4. How to Approach Arguments

  • Control your temper
  • “I may be wrong. I often am. And if I’m wrong, I want to change and be right.”
  • Praise the other person for a trait that will help resolve the argument.
  • Express sympathy for their situation
  • Listen first
  • Talk about common goals, and what you agree on
  • Ask a series of questions that lead them to your conclusion

5. How to Give Feedback

  • Appreciate the other person for specific things
  • Introduce your related mistakes: “When I was in your position, I did the same thing.”
  • Ask questions instead of giving orders.
  • Give the person a fine reputation to live up to. Act as though the trait were already one of their outstanding characteristics.
  • Make the fault seem easy to correct. Make it clear it is not a matter of ability or talent.
  • Message the improvement in terms of the person’s own interest. Target what they care about (doing better work; ascending in their career)

6. Win People to Your Way of Thinking

  • Avoid arguments
  • Show respect for the other person’s opinions.
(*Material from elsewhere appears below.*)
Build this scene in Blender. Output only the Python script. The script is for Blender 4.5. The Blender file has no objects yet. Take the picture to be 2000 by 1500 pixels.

Never say, ‘You’re Wrong’
  • If you’re wrong, admit it quick and empathetically
  • Begin in a friendly way
  • Get the other person saying ‘yes, yes’ immediately
  • Let the other person do a great deal of the talking
  • Let the other person feel that the idea is theirs
  • Try honestly to see things from the other person’s point of view
  • Be sympathetic with the other person’s ideas and desires
  • Appeal to the nobler motives
  • Dramatise your idea
  • Throw down a challenge

Quotes

“When dealing with people, let us remember we are not dealing with creatures of logic. We are dealing with creatures of emotion, creatures bristling with prejudices and motivated by pride and vanity.”
“Criticism is futile because it puts a person on the defensive and usually makes him strive to justify himself.”
“A great man shows his greatness by the way he treats little men.”
“Every man I meet is a my superior in some way. In that, I learn of him.”
“Do not fear being misunderstood and do not waste a minute thinking about your enemies.”
“A man convinced against his will is of the same opinion still.”
“You cannot teach a man anything: you can only help him to find it within himself.”
“Why prove to a man his is wrong? Is that going to make him like you? Why not let him save his face? He didn’t ask for your opinion. He didn’t want it. Why argue with him? Always avoid the acute angle.”